The task of a project manager is to make sure, that a projects goals are completed in time and budget. If these goals are somewhat met, the project is considered a success. The budget is often fixed, and the set of goals to complete is, too. The first fundamental flaw for me is the fixed ending, which implies that a software is “done” at some point. Often this is “solved” by separating the development work into the “project phase” and the “maintenance phase”. When the project is finished, the development team is often disbanded and the software is passed on to a “maintenance team” (usually with a high amount of junior developers). A benefit of this approach is, that the project team is required to thoroughly document the software before it is handed over (In theory, that is. Sometimes that is the part that gets cut, because the budget runs out). This leads us to the second flaw in a project setup: When handing over the software from one team to the other, a lot of knowledge is lost in the process. To mitigate the boundaries of project work, many companies try and apply an agile framework in these projects, mostly SCRUM. Personally, I have never seen SCRUM or any agile approach working in a project setup ever. I am biased, though, because a company that truly lives agile values won’t do software development in a project setup, even less with external consultants. They will realize that their applications are in fact products which are improved continuously.

Standardization

Considering the flaws listed above, one of the main concerns in the whole development lifecycle is to avoid “surprises” in the code. If the code is picked up by a new project team or the maintenance team, it should be easily understandable, so that new features or bugfixes can be added with the lowest possible effort. The main tool for this is standardization. In bigger enterprises, there is often an “Enterprise Architecture” team which sits above all software projects and standardizes the development process. Which language is used in which version? Which frameworks, libraries are allowed? Which tech stack is required, which testing approaches? What architecture guidelines can be considered? This macro-architecture is often prescribed in amazing detail. And to some degree, this makes a lot of sense: If your software developers have to work in a project setup, they will have to work on a multitude of codebases over time. The maintenance teams might be resposible for many different applications at the same time. If developers “feel at home” in all of those applications, because they recognize the structure and technology instantly, they can pick up work much faster. The hard part is to avoid setting up too many rules. I have worked for clients who pinpointed the exact Spring Boot version to be used. If the version was upgraded by the enterprise architects, the whole company had to upgrade as a whole. I have worked for clients, who prescribed using Hibernate with Hibernate Query Language (HQL) only, forbidding the use of native SQL, other frameworks or projection on POJOs. On the pro side, the developers did not have to be familiar with SQL and the way of accessing the database was standardized. Of course this led to subpar performance in most of the applications. Also, the proprietary features of the very expensive Oracle Enterprise Database underneath all of the applications could not be leveraged. But even if these standardizations led to huge issues in the software projects, the enterprise architects would not be argued with. The pesky problems of the developers are no reason to tamper with the architecture, are they?

Layered architecture

The gold-standard of standardization is layered architecture. Taking the definition from “Patterns of Enterprise Application Architecture” by Fowler again, layering is a technique to break apart a complicated software system. In theory, separating persistence, domain logic and presentation in separate layers makes reasoning with the application easier. Each layer only needs to know about the layers below, e.g. the domain layer knows about the persistence layer, but it does not know if it is called by a REST Service, a Web Application, a Rich Client or a Terminal interface. This not only structures the application in an easily discoverable way, it also makes it harder to intertwine different concerns which should be separated. But it also chops the applications domain logic into separate sub-domains and can have impact on performance, as these sub-domains need to be transformed when carrying data through the application.

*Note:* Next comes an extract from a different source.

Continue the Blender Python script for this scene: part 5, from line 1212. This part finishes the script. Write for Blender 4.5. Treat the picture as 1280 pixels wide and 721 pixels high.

Why does all this lead to under-engineered code?

The more standardized the environment for a software developer is, the more under-engineered their code will be. Underengineered code, for me, is code that could achieve its goal more performant, less verbose or with less duplication. Sticking to the examples above: If developers are prohibited from writing native SQL, they will be limited by HQL, writing slower queries or needing multiple queries from their application for one task. If the exact language, framework, libraries are prescribed in every detail, developers sometimes need to bend these tools to solve their requirements instead of using the right tool for their problem. If the layered architecture is to be zealously followed, 50% of your code will be the mappers between the layers. If you always have to consider the dreaded hand-over of the code after the project is done, your programming style will stay on the safe side, ignoring much better solutions because they might be a little harder to understand.

The consequences for the developers

Developers who work in such a restricted environment for a longer period of time, writing undereingineered code as their daily job, will lose motivation and stop building skills. I was able to observe this on myself: When tasked with a new feature, I would often opt for the simplest possible code, neglecting more efficient ways, always afraid that the more complicated code would not be understood by the “maintenance team” that would soon pick up the project. Whole Pull Request discussions were arguing about if there was really a need for abstraction on this feature, if the pattern used was not too exotic, the SQL query written wasn’t too complex. If your code deviated from the standard too much. In the end it makes you stop caring if there is a better way, you automatically pick the most naive way. You stop growing and become a bad developer, who writes code that is the lowest common denominator for everybody. You become lazy. In such enterprise projects, “elegant” or “clever” code is a veiled insult, that I have used myself after some time. But there is nothing wrong with writing such code. If it solves the problem just right, it is okay if another developer has to think their way through it. You can document it, to make it easier for them 😉

How to improve the situation?

Treat your software as products, not projects. Then you can eradicate too much detail from your macro-architecture. If the team working on a software is consistent over a longer timeframe, they can “risk” specializing in their technology more, choosing appropriate tools and architecture styles for the problem they have to solve. They can “risk” writing more complex algorithms, leveraging the lesser known parts of their language. The knowledge will stay in the team, as the team itself will stay. Although microservices are now way behind the peak of the hype cycle, they can be a very helpful tool to achieve just this. This does not mean that it’s okay to have one team running go Applications on Heroku, one having PHP Applications on their own hardware and one having Java Apps on Kubernetes, the teams will have to agree on some common ground. But that common ground is not as big as you might think it needs to be.